Make America Great Again
At the heart of these recent moves lies a stark reality: China still dominates the global supply and processing of critical minerals. Chinese companies control 60% of rare earth mining and almost all of the world’s rare earth refining, alongside commanding positions in processing lithium, cobalt, graphite, and other inputs vital to the energy transition. This dominance is not accidental: for over 25 years, China has built vast capacity through subsidies, strategic acquisitions, and tight alignment of government and companies.
As the West is now finally trying to catch up push to decouple or at least diversify its supply chains, it is facing several daunting constraints:
- Project timelines: It can take 7-10 years to permit, finance, and construct new mines or refineries, making any near-term reversal of Chinese dominance highly unlikely.
- Technical know-how: China leads not just in scale, but in technical expertise for complex refining of rare earths and battery-grade minerals.
- Cost and return: New western projects struggle to gain scale due to high input costs and environmental expectations, leaving Chinese processors with a cost advantage.
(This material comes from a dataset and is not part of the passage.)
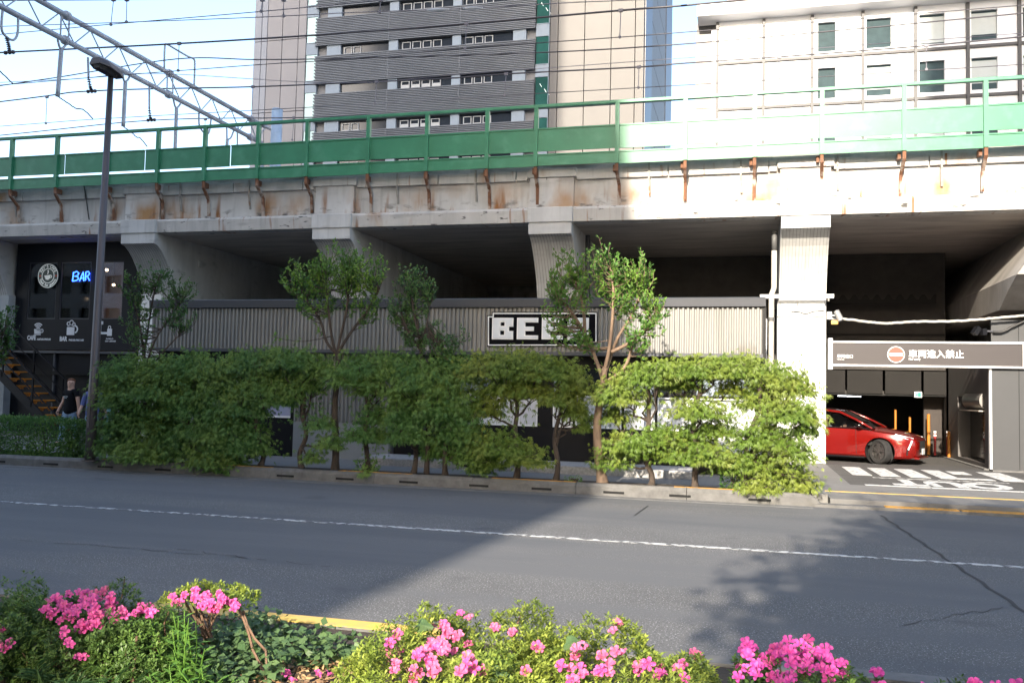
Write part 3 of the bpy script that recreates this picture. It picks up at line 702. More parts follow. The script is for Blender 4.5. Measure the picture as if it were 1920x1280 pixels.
# ================================================================== RIGHT COLUMN: cladding, beam, pipes, cables
CY_ = 25.38
cx_ = lambda p, y=640: X_(p, y, CY_)
pc = M('white_pier_paint', (.78, .775, .75), .6, var=.03, scale=1.2); overlay(pc, (.5, .48, .44), 2, (1, 1, .4), .6, .8)
cl = thing('pier_cladding', 'white painted cladding boxed round the foot of the sunlit pier', 'cladding', (1.45, CY_, .15))
c0, c1 = cx_(1458), cx_(1545); zcl = [.14, Z_(1500, 690, CY_), Z_(1500, 657, CY_), Z_(1500, 563, CY_)]
for a, b in zip(zcl[:-1], zcl[1:]): MB().box(c0, c1, CY_, CY_+1.2, a+.006, b-.006).build('panel', pc, cl)
MB().box(cx_(1425, 556), cx_(1562, 556), CY_-.25, CY_-.13, Z_(1500, 559, CY_-.2), Z_(1500, 552, CY_-.2)).build('top_beam', white_m, cl)
hw = MB()
for p in (1462, 1494, 1552): hw.box(cx_(p)-.02, cx_(p)+.02, CY_-.24, CY_-.14, Z_(1500, 566, CY_), Z_(1500, 559.5, CY_-.2))
hw.build('beam_hanger', grey_pipe, cl)
scr = MB(); 
for (u, v, w_, h_) in ((1504, 660, 5, 2), (1503, 664, 2, 6), (1508, 663, 3, 3), (1506, 668, 4, 3)): scr.box(cx_(u), cx_(u+w_), CY_-.004, CY_-.001, Z_(u, v+h_, CY_), Z_(u, v, CY_))
scr.build('worn_sticker', M('worn_sticker', (.22, .22, .24), .8), cl)
pipe_m = M('beige_drain_pipe', (.50, .47, .41), .55, var=.08, scale=2); pipe_d = M('dark_drain_pipe', (.10, .10, .10), .6)
dp = thing('drain_pipe', 'beige drainpipe running down beside the sunlit white pier', 'pipe', tuple(at(1446, 690, 25.1)))
A = [at(1452, 432, 25.1), at(1452, 470, 25.1)]; MB().tube(A, .075, 12).build('upper_pipe', pipe_d, dp, smooth=True)
x1_ = A[0][0]; x0_ = at(1446, 640, 25.1)[0]
MB().tube([(x1_, 25.1, A[1][2]), (x1_, 25.1, Z_(1452, 540, 25.1)), (x0_, 25.1, Z_(1446, 552, 25.1)), (x0_, 25.1, .15)], .072, 12).build('lower_pipe', pipe_m, dp, smooth=True)
MB().disc((x0_, 25.1, Z_(1446, 602, 25.1)), .085, .1, axis='z').build('collar', pipe_d, dp)
rl = thing('conduit_rail', 'pair of thin white conduits between the shop end and the drainpipe', 'conduit', tuple(at(1434, 690, 25.0)))
for p, t in ((1433, 592), (1436.5, 598)): MB().box(X_(p, 640, 25)-.018, X_(p, 640, 25)+.018, 24.98, 25.02, .15, Z_(p, t, 25)).build('conduit', white_m, rl)
cable_m = M('weathered_cable', (.55, .53, .48), .6, var=.2, scale=20); cable_k = M('black_rubber_cable', (.025, .025, .025), .5)
def spline(pts, n=10, wob=0, seed=0):
    r = random.Random(seed); P = [np.array(p) for p in pts]; out = []
    for i in range(len(P)-1):
        p0, p1, p2, p3 = P[max(i-1, 0)], P[i], P[i+1], P[min(i+2, len(P)-1)]
        for k in range(n):
            t = k/n; out.append(.5*((2*p1)+(-p0+p2)*t+(2*p0-5*p1+4*p2-p3)*t*t+(-p0+3*p1-3*p2+p3)*t**3)+np.array([0, r.uniform(-wob, wob), r.uniform(-wob, wob)]))
    return out+[P[-1]]
def cable(name, label, pts, r, m, n=10, wob=.006, seed=0, grp=None):
    return tag(MB().tube(spline(pts, n, wob, seed), r, 6).build(name, m, None, smooth=True), label, 'cable', grp)
cable('twisted_cable', 'pale twisted cable sagging across the driveway from pier to pier', [at(p, q, 25.15) for p, q in ((1553, 597), (1590, 599), (1640, 605), (1668, 606), (1720, 603), (1790, 602), (1860, 597), (1925, 591))], .034, cable_m, 12, .008)
cable('hanging_cable', 'black cable looping down to the dark bracket on the grey pier', [at(p, q, 25.3) for p, q in ((1862, 622), (1880, 622), (1900, 612), (1925, 600))], .03, cable_k, 8)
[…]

So while the US is incrementally moving the needle, with more joint ventures, investment deals, and memoranda of understanding, analysis by the IEA and industry strategists clearly suggests that it will take much more time than most people seem to realize before new investments actually yield meaningful autonomy from Chinese supply chains. The US has simply been asleep at the wheel for too long.
Europe’s Awakening
Europe has also recognized its acute vulnerability. The EU’s Critical Raw Materials Act already enshrined ambitious 2030 targets, and the parallel ReSourceEU program supports innovation in advanced recycling, new extraction technologies, and strategic stockpiling. By mid-2025, the EU had signed or expanded 14 strategic partnerships, including with Canada, Ukraine, Namibia, and others, to enable direct sourcing and joint investments in new mines and refining plants. Yet, political unity is sometimes limited. Environmental concerns and slow multi-state approval processes continue to stymie new mining ventures. That is exactly why just last week the European Initiative for Energy Security (EIES) in a new report urged the EU to earmark “substantial, dedicated” funding for critical minerals in its next budget. The group warned that the Europe risks of falling even more behind China and the US, both of which are already advancing state-backed mineral strategies. The EU must therefore ramp up support for its critical minerals sector and allow greater state intervention, EIES said in a statement. The group called on European institutions such as the European Bank for Reconstruction and Development and the European Investment Bank to take larger equity stakes in mining projects, following the US goverment’s investments over the last couple of months.
The verdict
The current lack of domestic mine supply of critical minerals in the West is exacerbated by an even bigger problem with an almost negligible refining capacity for several battery metals. Trafigura’s CEO Richard Holtum recently stated that the true bottleneck in the metals supply chain is indeed not the mining itself, but rather the refining and smelting capacity. Without sufficient refining infrastructure, mined materials remain “just dirt” because they cannot be processed into usable metals necessary for industries. That is why, even with the most recent cascade of billion-dollar deals, a meaningful rebalancing of the system will probably only occur over years, not months. Until then, the West will remain acutely vulnerable to supply disruptions, and resource security will endure as a dominant political and industrial theme.